Türkiye'de basın özgürlüğü, tüm hak ve özgürlükler içinde bir cüz'dür. Son dönemde özgürlük alanı geçmişle kıyaslanmayacak ölçüde genişlemiştir ancak daha alınacak çok mesafe olduğu da aşikardır . Özgürlükler, sadece yasama ve yürütmenin tasarruflarıyla çerçevelenmemektedir. Özgürlük alanıyla ilgili bugün yaşadığını sorunların bir çoğu yargının yetki alanıyla ilgilidir. Basın özgürlüğüne yönelik olumsuz algı, medya-siyaset ilişkisinden çok, medya-yargı ilişkisiyle alakalıdır. Bu sorun, kanun çıkarmakla aşılabilen bir sorun da değildir.
Türkiye'de basının susturulmaya çalışıldığı, basın özgürlüğünün kısıtlandığı şeklindeki yorumlar kanaatimce gerçeği yansıtmamakta veya gerçeğin çok küçük bir bölümünü yansıtmaktadır.
Öncelikle hep söylendiği gibi yargılanan kişilerin önemli bir kısmı gazetecilik faaliyeti sebebiyle yargılanmamaktadır.
İkincisi, basının siyasi iktidar tarafından susturulmaya çalışıldığı iddiası külliyen yalandır. Çünkü bugün hükümete zehir zemberek hakaretler eden, hükümet karşıtlığını organize bir faaliyete dönüştüren birçok yazar ve medya mensubu var. Bunlar özgürce 'muhalefet' görevini yerine getiriyorlar, bir gazeteci olmaktan çok, davasına inanmış bir siyasi muhalif gibi sistematik saldırıda bulunuyorlar. Bunlara karşı hükümetin baskı kurduğu veya susturmaya çalıştığı söylenemez. Bu isimlerin onlarcası özgürce 'görevleri'ni yerine getiriyorlar. Başbakan ender olarak dava açıyor, hakkını yargıda arıyor.
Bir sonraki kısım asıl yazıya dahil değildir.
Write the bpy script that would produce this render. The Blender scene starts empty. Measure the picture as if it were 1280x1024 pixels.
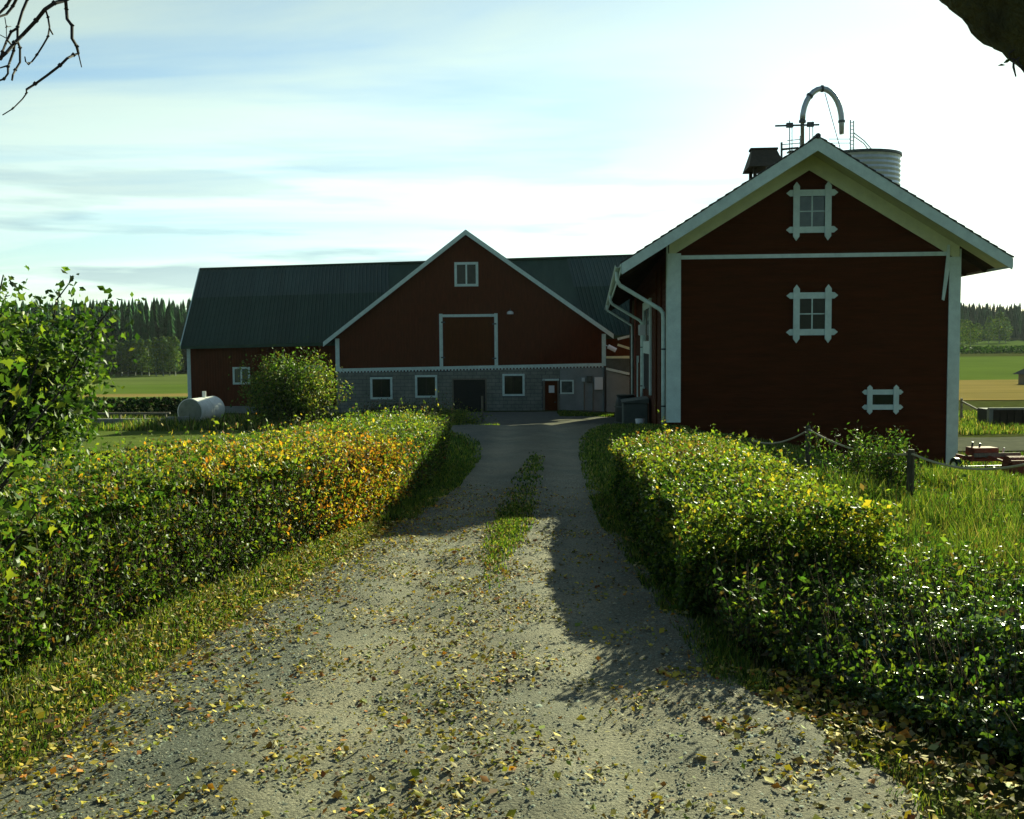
import bpy, math, random
import numpy as np
from mathutils import Vector, Matrix

random.seed(7)
rng = np.random.default_rng(11)
scene = bpy.context.scene
C = scene.collection
R = math.radians

# ------------------------------------------------------------------ camera
F = 1300.0                       # focal length in photo pixels (photo 1280 x 1024)
EYE = Vector((0.0, 0.0, 1.75))
PITCH = math.atan(82.0 / F)
ROLL = -0.008
cam_data = bpy.data.cameras.new('camera')
cam_data.sensor_width = 36.0
cam_data.lens = F / 1280.0 * 36.0
cam_data.clip_start = 0.05
cam_data.clip_end = 6000
cam = bpy.data.objects.new('camera', cam_data)
CAM_ROT = Matrix.Rotation(math.pi / 2 - PITCH, 3, 'X') @ Matrix.Rotation(ROLL, 3, 'Z')
cam.matrix_world = Matrix.Translation(EYE) @ CAM_ROT.to_4x4()
C.objects.link(cam)
scene.camera = cam

# ------------------------------------------------------------------ sun and sky
SUN_EL, SUN_AZ = R(20.7), R(29.0)       # azimuth to the right of straight ahead (+Y)
SUN_DIR = Vector((math.sin(SUN_AZ) * math.cos(SUN_EL), math.cos(SUN_AZ) * math.cos(SUN_EL), math.sin(SUN_EL)))
sl = bpy.data.lights.new('sun', 'SUN')
sl.energy = 5.0
sl.angle = R(0.5)
sl.color = (0.97, 1.0, 0.66)
so = bpy.data.objects.new('sun', sl)
so.rotation_euler = SUN_DIR.to_track_quat('Z', 'Y').to_euler()
so.location = SUN_DIR * 100
C.objects.link(so)

world = bpy.data.worlds.new('World')
scene.world = world
world.use_nodes = True
nt = world.node_tree
nt.nodes.clear()
def N(t, **kw):
    n = nt.nodes.new(t)
    for k, v in kw.items():
        setattr(n, k, v)
    return n
def L(a, b): nt.links.new(a, b)
def math_node(op, a, b=None, clamp=False):
    n = N('ShaderNodeMath', operation=op, use_clamp=clamp)
    for i, v in enumerate((a, b)):
        if v is None: continue
        if isinstance(v, (int, float)): n.inputs[i].default_value = v
        else: L(v, n.inputs[i])
    return n.outputs[0]
sky = N('ShaderNodeTexSky', sky_type='NISHITA')
sky.sun_disc = False
sky.sun_elevation = SUN_EL
sky.sun_rotation = SUN_AZ
sky.air_density = 1.0
sky.dust_density = 0.4
sky.ozone_density = 1.5
tc = N('ShaderNodeTexCoord')
sep = N('ShaderNodeSeparateXYZ'); L(tc.outputs['Generated'], sep.inputs[0])
den = math_node('ADD', math_node('MAXIMUM', sep.outputs[2], 0.0), 0.10)
cx = math_node('DIVIDE', sep.outputs[0], den)
cy = math_node('DIVIDE', sep.outputs[1], den)
comb = N('ShaderNodeCombineXYZ'); L(cx, comb.inputs[0]); L(cy, comb.inputs[1])
mp = N('ShaderNodeMapping'); L(comb.outputs[0], mp.inputs[0])
mp.inputs['Rotation'].default_value = (0, 0, R(14))
mp.inputs['Scale'].default_value = (0.32, 1.0, 1.0)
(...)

Siyasilerin bu tür durumlarda sert tepki vermemesi, tekzip etmemesi veya gerektiğinde dava açmaması da yanlış yorumlanabiliyor, iddiaların hakikat olduğu şeklinde bir algı üretebiliyor. Bu yüzden siyasetçi son seçenek olarak yargıya gitmek durumunda kalıyor.
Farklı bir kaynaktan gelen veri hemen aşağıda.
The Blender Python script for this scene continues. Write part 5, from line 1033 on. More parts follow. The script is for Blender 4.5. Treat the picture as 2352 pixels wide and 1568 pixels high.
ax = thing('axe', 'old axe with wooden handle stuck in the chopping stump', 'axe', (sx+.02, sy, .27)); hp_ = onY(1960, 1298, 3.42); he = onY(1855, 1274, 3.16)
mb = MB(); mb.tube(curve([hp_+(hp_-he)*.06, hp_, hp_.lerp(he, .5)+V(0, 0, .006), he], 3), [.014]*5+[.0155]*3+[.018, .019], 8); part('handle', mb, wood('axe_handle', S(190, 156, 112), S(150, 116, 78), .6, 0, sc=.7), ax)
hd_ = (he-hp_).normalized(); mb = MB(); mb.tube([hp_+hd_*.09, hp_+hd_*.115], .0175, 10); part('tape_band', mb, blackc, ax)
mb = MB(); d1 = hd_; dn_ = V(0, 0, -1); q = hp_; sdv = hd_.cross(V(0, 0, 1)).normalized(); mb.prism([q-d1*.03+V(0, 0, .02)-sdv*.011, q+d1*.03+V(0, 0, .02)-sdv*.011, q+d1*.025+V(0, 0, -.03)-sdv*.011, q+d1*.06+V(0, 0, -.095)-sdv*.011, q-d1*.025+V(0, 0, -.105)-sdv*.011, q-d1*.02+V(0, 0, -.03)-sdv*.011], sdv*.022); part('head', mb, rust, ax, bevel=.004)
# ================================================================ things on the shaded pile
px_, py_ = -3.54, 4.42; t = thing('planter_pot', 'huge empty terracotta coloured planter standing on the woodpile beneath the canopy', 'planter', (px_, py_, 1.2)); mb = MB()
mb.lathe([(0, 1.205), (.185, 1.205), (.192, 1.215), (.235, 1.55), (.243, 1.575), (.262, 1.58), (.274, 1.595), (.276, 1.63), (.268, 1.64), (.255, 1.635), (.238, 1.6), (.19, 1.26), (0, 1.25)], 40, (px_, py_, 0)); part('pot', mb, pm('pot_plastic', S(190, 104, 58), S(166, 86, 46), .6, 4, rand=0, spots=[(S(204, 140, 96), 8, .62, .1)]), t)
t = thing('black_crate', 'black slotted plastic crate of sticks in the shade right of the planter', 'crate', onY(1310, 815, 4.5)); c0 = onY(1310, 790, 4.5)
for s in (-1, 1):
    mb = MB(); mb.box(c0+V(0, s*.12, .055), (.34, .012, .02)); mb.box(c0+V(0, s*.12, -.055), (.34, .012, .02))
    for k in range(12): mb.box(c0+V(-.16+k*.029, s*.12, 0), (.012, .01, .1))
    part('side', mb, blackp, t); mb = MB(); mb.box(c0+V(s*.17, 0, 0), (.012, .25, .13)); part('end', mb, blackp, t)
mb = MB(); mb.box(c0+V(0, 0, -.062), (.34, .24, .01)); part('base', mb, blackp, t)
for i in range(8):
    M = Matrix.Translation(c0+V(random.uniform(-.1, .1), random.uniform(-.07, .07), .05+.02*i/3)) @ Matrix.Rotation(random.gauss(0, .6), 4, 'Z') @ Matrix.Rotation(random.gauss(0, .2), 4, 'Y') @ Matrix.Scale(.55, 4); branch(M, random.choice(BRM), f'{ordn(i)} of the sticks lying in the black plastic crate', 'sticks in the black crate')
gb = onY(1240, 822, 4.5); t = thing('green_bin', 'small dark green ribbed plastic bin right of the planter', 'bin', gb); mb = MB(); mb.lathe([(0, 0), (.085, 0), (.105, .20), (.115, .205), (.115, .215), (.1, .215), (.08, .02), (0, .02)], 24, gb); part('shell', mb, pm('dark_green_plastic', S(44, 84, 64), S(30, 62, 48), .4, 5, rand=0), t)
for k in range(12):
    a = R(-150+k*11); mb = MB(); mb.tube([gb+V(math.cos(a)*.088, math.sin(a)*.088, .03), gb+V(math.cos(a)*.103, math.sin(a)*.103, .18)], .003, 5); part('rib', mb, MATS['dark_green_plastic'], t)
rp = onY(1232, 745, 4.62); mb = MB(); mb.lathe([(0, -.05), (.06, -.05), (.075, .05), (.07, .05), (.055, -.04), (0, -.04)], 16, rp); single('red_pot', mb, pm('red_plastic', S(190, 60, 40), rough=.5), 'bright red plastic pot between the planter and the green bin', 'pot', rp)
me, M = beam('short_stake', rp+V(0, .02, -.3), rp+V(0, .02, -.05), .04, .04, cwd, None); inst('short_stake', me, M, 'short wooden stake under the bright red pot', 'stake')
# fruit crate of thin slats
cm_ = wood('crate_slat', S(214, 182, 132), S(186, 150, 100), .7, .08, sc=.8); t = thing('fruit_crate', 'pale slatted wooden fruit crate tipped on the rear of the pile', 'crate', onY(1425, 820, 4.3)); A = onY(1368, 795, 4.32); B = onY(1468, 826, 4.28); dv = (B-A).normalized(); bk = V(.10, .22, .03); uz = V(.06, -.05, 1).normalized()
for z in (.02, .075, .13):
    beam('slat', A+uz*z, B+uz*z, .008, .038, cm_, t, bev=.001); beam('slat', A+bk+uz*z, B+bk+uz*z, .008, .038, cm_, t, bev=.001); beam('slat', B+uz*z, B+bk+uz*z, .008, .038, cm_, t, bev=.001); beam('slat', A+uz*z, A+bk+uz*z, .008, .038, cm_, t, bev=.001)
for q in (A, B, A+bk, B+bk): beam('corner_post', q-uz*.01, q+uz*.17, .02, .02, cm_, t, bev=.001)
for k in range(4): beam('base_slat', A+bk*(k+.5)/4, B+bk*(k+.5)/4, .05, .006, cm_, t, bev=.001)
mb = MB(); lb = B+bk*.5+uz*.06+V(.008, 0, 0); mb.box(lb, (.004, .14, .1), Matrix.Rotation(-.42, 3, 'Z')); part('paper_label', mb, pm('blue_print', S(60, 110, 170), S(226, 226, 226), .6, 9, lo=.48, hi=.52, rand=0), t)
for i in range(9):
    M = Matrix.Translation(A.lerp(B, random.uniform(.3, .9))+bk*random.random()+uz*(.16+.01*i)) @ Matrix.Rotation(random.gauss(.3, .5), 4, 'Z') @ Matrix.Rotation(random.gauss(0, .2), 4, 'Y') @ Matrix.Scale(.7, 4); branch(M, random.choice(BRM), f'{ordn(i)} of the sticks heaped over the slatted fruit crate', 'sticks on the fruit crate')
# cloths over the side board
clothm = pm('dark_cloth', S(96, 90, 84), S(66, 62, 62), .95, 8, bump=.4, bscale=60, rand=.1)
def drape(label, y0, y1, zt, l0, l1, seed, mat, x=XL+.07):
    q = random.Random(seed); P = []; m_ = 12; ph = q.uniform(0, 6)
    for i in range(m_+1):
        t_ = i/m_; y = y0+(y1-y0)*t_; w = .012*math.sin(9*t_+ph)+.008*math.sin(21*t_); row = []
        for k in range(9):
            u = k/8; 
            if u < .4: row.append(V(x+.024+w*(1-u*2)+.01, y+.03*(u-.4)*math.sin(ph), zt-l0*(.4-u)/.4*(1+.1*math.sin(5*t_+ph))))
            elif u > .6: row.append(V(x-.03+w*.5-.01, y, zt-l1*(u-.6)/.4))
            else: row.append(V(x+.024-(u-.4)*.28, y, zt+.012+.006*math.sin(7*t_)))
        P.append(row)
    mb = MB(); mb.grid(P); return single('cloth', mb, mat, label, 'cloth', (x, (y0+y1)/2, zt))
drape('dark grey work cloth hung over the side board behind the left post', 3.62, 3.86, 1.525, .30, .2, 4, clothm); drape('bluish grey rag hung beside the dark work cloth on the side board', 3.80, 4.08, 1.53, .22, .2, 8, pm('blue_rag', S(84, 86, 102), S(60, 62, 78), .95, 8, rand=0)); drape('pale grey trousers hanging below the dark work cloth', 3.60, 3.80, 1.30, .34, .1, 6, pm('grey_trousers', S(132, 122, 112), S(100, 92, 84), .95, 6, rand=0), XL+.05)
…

Üçüncüsü, yargının işlemlerini basın özgürlüğünü yönelik bir müdahale ve bir susturma girişimi olarak algılayacaksak, 'yandaş' olarak yaftalanan birçok yazar yargının düzenli takibatına maruz kalıyorlar. Özellikle Şamil Tayyar ve Adem Yavuz Arslan gazetecilik faaliyetini yürütemeyecek şekilde yargı işlemleriyle bunaltılmış durumdalar. Bugün 'basın susturuluyor, baskı altına alınıyor' diye feryat edenlerin hiçbiri bu duruma tepki göstermiyor, bunu basın özgürlüğü meselesi olarak olay haline getirmiyor. Ne bu yazarlar için yürüyüş yapanlar var, ne de bunu basın özgürlüğüne baskı gibi görenler... Bu da ister istemez bir çifte standart oluşturuyor, inandırıcılığı ortadan kaldırıyor.
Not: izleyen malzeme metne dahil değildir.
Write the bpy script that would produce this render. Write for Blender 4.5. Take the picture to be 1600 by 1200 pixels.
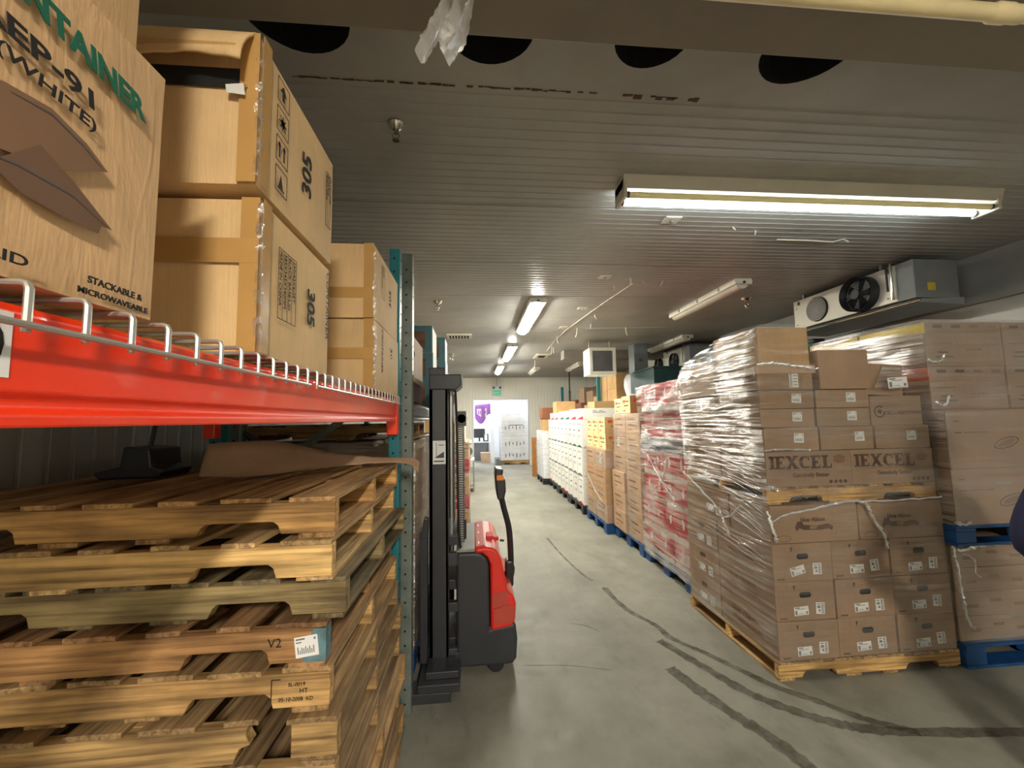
import bpy, bmesh, math, random
from mathutils import Vector, Matrix
random.seed(7)
for o in list(bpy.data.objects): bpy.data.objects.remove(o)
C = bpy.context.scene.collection
SC = bpy.context.scene
# ---------------------------------------------------------------- camera, world, exposure
cam = bpy.data.cameras.new('camera'); camo = bpy.data.objects.new('camera', cam); C.objects.link(camo)
cam.lens = 14.4; cam.sensor_width = 36; cam.clip_start = 0.02
M3 = Matrix(((0.9957881815, 0.0100930143, -0.0911264427),
             (-0.0899143762, -0.0868138805, -0.9921586340),
             (-0.0179249113, 0.9961734192, -0.0855407291)))
# rows above are world x, y, z of the camera axes
camo.matrix_world = Matrix.Translation((0, 0, 1.6)) @ M3.to_4x4()
SC.camera = camo
W = bpy.data.worlds.new('world'); SC.world = W; W.use_nodes = True
W.node_tree.nodes['Background'].inputs[0].default_value = (0.75, 0.78, 0.8, 1)
W.node_tree.nodes['Background'].inputs[1].default_value = 0.15
SC.view_settings.view_transform = 'Standard'; SC.view_settings.look = 'None'
SC.view_settings.exposure = 1.42; SC.view_settings.gamma = 1.0
SC.view_settings.use_curve_mapping = False
E_NEAR, E_FAR, E_BACK, E_OFFICE = 11.0, 52.0, 185.0, 40.0     # lamp strengths

# ---------------------------------------------------------------- materials
MATS = {}
def nm(name):
    m = bpy.data.materials.new(name); m.use_nodes = True
    nt = m.node_tree; return m, nt, nt.nodes['Principled BSDF']
def N(nt, t, **k):
    n = nt.nodes.new(t)
    for a, v in k.items():
        if a.startswith('i_'): n.inputs[a[2:].replace('_', ' ')].default_value = v
        else: setattr(n, a, v)
    return n
def L(nt, a, b): nt.links.new(a, b)
def srgb(r, g, b):
    f = lambda c: (c/255/12.92) if c/255 <= .04045 else ((c/255+.055)/1.055)**2.4
    return (f(r), f(g), f(b), 1)
def ramp(nt, src, stops):
    r = N(nt, 'ShaderNodeValToRGB'); el = r.color_ramp.elements
    while len(el) < len(stops): el.new(.5)
    for e, (p, c) in zip(el, stops):
        e.position = p; e.color = c if isinstance(c, tuple) else (c, c, c, 1)
    L(nt, src, r.inputs[0]); return r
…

Dördüncüsü, Türkiye'de genelde özgürlükler, özelde basın özgürlüğü gelişmiyor olsa, 30-40 yıldır 'özgürlük yok, baskı var' diye ülkesine dönemeyen düşünürler Türkiye'ye dönme eğilimine girmezlerdi. En son Kemal Burkay örneğinde gördük. 1970'lerden bu yana baskı ortamından dolayı Türkiye'ye dönemeyen Kürt diasporasının önemli isimleri ümitvar oldukları için geri dönmeye hazırlanıyorlar.
Beşincisi, hepimiz darbelerle yüzleşmeye, darbecilerin hesap vermesine nasıl alışmalıysak, darbelere zemin hazırlayan, darbe operasyonlarının parçası olarak misyon üstlenen medya ve sivil toplum temsilcilerinin yargılanmasına da alışmalıyız. 28 Şubat sürecinin soruşturulmasından kaygı duyan bir çok medya mensubu, son olaylar üzerinden baskı oluşturarak geçmişin üzerine sünger çekmeye çalışıyor. Korku, bugünle ve yarınlarla ilişkili olmaktan çok, düne yönelik... Çünkü yakın geçmişte yaşananları değiştirmek artık mümkün değil.
Darbeci zihniyet, demokrasinin önündeki en önemli engeldir. Demokrasinin olmadığı bir yerde ise basın özgürlüğü olmaz. Basın mensuplarının darbeciliği düşünce bazında savunması farklıdır, darbe girişimlerinde rol üstlenmeleri tamamen farklıdır. Şu an devam eden süreçlerin ne kadar bununla ilgili olduğunu bilmiyoruz, ama bildiğimiz gerçek, geçmişte medyanın darbelere zemin hazırlamak için önemli misyonlar yüklendiğidir. İleri demokrasi için basın özgürlüğünü sonuna kadar savunmalıyız, ama basın özgürlüğü bahanesine sığınan darbeci anlayışa prim vermemeliyiz.